The Most Sacred Heart of Jesus [A]
Deuteronomy 7:6-11 + 1 John 4:7-16 + Matthew 11:25-30
In this is love: not that we have loved God, but that he loved us and sent his Son as expiation for our sins.
Tomorrow the Church honors the Immaculate Heart of Mary, the heart of her who was never touched by any sin, but instead is “full of grace”. Of course, Jesus is sinless also, sharing in the divinity of His Father, so we could speak of the Immaculate Heart of Jesus. But today we are celebrating instead the “Sacred Heart” of Jesus.
To be “sacred” means “to be set aside for a special purpose.” What, then, is the purpose of Jesus’ heart? The heart is obviously a human aspect of who Jesus is. It certainly expresses the love of God the Son, for as Saint John the Beloved Disciple tells us, “God is love”. As God, in his divinity, the Son of course has no physical heart—we can say only that the Godhead possesses a heart in a metaphorical sense—but in His humanity Jesus possesses a physical heart, beating within His Body, pumping His life-blood to all its parts.
What does it mean then to say that Jesus, as human, has a heart? It means that He is capable of suffering. To have a heart means to be able to be broken, to be weak, to be vulnerable. This is “the breadth and length and height and depth of Christ’s love”: that He would carry a Cross and die upon it for us, in order to open the gates of Heaven for the redemption of our darkened, sinful hearts.
This is the special purpose of the Sacred Heart of Jesus, the reason for the Incarnation. This is what Jesus’ heart was set aside for: that it would be broken, that it would be pierced. But far be it from us only to give thanks before an image of the Sacred Heart. The Sacred Heart is a person to be imitated.
We do not celebrate the feast of “the Sacred Intellect of Jesus”. Nor do we celebrate the feast of “the Sacred Memory”. We celebrate the “Sacred Heart” because of the importance of the capacity of God and man to will: that is, to choose.

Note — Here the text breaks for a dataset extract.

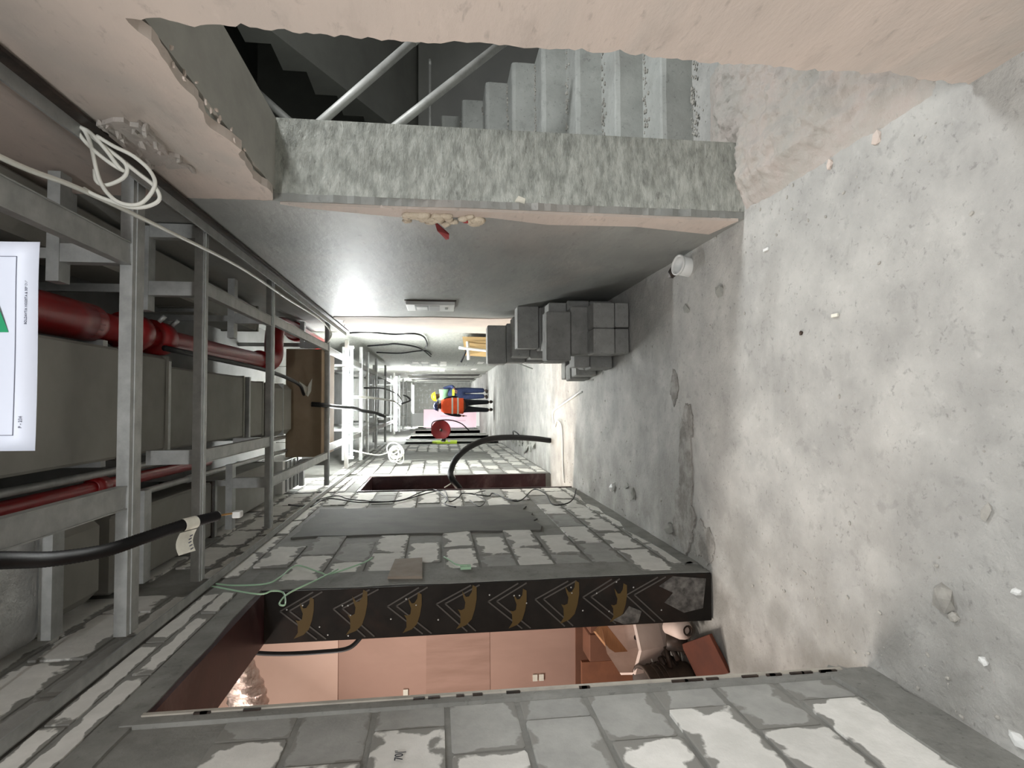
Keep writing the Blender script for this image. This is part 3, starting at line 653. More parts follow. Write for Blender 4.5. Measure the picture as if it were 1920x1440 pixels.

God’s will always chooses love, because “God is love”, and because “love consists in this: not that we have loved God, but that He has loved us, and has sent His Son as an offering for our sins.”
The Sacred Heart is a person to be imitated. The heart pumps blood to the entire body, and as Jesus’ members we share in that life-blood: we share in the offering for our sins that Christ sacrificed on the Cross and memorialized sacramentally at His Last Supper. The sacred meal of Holy Mass is “set aside”: its purpose is our sanctification, that our hearts might become more capable of being broken for the salvation of others, and “attain to the fullness of God Himself.”